8:13 am on Thursday, June 14, 2012
Just my personal opinion ...... I think these e mails should not have been released. She was caught, she resigned, the e mails could have been kept in her electronic file , not distributed over the web. I can just imagine how much time the general public ( including lots of public employees ) spent reading , discussing and forwarding these all over everywhere. More expense being paid for by the taxpayers !
Erv Server
11:58 am on Thursday, June 14, 2012
Public records are requested, public records are released. it's the law. This is why Branstad refuses to use state email, so we can't read his conniving stuff.
David Leonard
4:44 pm on Thursday, June 14, 2012
I'll admit to reading Sebring's unredacted letters on thesmokinggun.com, and by the time I finished, I felt like I needed a shower.
Nicholas Johnson
8:27 am on Friday, June 15, 2012
Kurt B. & Erv Server:
Until I've thought more about it, I probably agree with Kurt that they shouldn't have been released. I also agree with Erv that public records laws are an important requirement in a self-governing democracy. As an administrative law professor, as well as a public official, I have always been an open meetings/public records advocate. However, the purposes of those laws (as distinguished from their precise legal terms) perhaps should not necessarily and always require the release of what were intended to be (however erroneously) "private" records (when they are totally irrelevant to agency decisions or decision-making process). There's a bit of a logical problem in saying this was an inappropriate use of the school district's computers and Internet connections -- because it was private use, rather than school district business -- and then turning around and releasing these private emails on the grounds they are "public records."
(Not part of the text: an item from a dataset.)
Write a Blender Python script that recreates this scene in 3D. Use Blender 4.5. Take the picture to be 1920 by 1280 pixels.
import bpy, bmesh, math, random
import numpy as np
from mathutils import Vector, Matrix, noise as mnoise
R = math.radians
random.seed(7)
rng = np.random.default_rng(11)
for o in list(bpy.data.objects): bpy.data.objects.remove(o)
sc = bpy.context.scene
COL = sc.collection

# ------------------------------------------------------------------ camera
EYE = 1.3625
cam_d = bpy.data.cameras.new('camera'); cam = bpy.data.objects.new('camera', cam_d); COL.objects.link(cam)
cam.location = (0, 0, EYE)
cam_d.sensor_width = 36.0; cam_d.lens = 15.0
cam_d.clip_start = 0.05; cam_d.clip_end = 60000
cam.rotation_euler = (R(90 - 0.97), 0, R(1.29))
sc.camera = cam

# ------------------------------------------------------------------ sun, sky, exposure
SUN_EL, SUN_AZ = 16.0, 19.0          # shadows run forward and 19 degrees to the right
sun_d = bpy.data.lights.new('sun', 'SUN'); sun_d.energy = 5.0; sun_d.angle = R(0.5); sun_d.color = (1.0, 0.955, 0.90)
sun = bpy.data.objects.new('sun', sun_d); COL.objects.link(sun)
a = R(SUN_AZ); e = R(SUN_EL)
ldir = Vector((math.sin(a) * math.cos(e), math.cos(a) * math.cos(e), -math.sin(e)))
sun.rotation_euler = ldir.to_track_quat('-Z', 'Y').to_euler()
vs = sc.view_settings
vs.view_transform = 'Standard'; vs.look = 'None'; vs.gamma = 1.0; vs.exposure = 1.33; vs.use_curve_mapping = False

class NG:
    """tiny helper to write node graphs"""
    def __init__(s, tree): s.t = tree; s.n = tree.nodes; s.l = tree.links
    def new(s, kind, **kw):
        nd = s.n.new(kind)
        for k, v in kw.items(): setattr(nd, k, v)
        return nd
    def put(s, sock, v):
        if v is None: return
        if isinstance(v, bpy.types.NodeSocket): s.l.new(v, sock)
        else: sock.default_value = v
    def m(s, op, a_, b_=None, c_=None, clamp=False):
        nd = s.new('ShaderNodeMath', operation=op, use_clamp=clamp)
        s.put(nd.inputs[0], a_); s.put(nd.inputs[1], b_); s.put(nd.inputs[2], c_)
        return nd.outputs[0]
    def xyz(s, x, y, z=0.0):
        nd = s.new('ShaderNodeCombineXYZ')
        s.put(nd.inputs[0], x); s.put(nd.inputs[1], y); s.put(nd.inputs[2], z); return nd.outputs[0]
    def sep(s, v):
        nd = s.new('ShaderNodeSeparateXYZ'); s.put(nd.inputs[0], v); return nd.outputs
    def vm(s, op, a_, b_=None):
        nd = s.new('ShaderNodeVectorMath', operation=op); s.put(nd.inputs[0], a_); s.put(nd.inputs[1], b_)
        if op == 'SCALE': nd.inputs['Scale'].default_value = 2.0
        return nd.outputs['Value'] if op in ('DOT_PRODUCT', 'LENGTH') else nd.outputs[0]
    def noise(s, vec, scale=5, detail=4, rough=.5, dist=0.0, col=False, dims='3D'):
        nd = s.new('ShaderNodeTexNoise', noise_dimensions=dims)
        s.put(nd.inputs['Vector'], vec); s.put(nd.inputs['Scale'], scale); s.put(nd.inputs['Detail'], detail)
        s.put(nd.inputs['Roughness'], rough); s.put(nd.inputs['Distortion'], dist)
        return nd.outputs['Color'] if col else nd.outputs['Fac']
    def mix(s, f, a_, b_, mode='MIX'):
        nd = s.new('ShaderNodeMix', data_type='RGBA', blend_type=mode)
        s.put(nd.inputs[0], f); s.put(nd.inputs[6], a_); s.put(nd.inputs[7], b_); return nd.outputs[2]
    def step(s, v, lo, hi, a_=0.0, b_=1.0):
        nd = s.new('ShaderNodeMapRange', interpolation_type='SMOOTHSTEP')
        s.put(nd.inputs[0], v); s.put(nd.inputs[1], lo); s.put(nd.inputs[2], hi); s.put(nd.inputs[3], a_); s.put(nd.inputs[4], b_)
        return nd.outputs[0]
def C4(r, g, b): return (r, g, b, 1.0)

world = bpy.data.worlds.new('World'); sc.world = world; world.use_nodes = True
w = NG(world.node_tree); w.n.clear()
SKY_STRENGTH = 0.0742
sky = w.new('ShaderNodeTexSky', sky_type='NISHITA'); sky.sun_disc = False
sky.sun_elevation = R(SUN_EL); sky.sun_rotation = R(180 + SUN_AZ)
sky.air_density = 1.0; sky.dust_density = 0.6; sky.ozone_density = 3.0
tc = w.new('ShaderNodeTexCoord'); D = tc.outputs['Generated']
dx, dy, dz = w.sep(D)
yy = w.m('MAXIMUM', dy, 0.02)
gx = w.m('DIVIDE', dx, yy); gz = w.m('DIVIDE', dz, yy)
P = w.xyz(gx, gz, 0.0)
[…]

And Kurt, however inappropriate it may be for public employees to spend paid, working time reading her private emails, the resulting harm is not "more expense" for taxpayers. On the assumption your assertion is true (that significant time was spent reading them during working hours), the taxpayers' loss would be the work that was not done during that time, not an additioinal expense.
cjpierce
5:01 pm on Friday, June 15, 2012
Lust has no boundaries for understanding? Apparently not! Stupid is as stupid does... ......as the saying goes. At some point she will get pressured/vilified.....and his name will come out. OMG... could be headlines like 'Fifty Shades of Grey'!